Abstract

Abstract Spontaneous imbibition is an important process to increase oil recovery in fractured carbonate reservoirs. Due to the nano-scale pores and throats distributed in tight oil reservoirs, capillary pressure became much larger, which may result in a much stronger imbibition. An experimental and modeling was adopted to simulate drainage and imbibition process in hydraulic fractured tight oil reservoir. Firstly, 400 mm×100 mm×30 mm core samples were used to simulate forced displacement and spontaneous imbibition of fracture surface at in-situ conditions of pressure. Secondly, 1D model for counter-current imbibition was solved on some assumption of relative permeability and capillary pressure, numerical results obtained by COMSOL as verification. Results have indicated that recovered oil was 0.19 mL in spontaneous imbibition condition while was 0.62mL in combined condition of forced displacement and spontaneous imbibition. Saturation front contacts the sealed end-face much faster with forced pressure condition. According to this phenomenon, it can be inferred that the main direction of aqueous phase in the shut-in period is form large pores to smaller pores.
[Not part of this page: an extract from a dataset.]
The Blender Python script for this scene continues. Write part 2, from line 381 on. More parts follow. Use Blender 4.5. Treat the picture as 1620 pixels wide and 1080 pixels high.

Aqueous phase was pushed into the large pores by forced pressure, and imbibed into smaller pores in the function of capillary pressure. 1D model of 2 phases counter-current imbibition solved with Galerkin method is in correspondence with numerical result at the same assumption. With the increase of dimensionless distance (X) and dimensionless time (T), water saturation profiles were drew and were contrasted with CT scanning. Forced displacement and spontaneous imbibition simultaneously occurs during fracturing and shut-in duration. Study of this can provide a reference for soaking management and a good way to increase well productivity.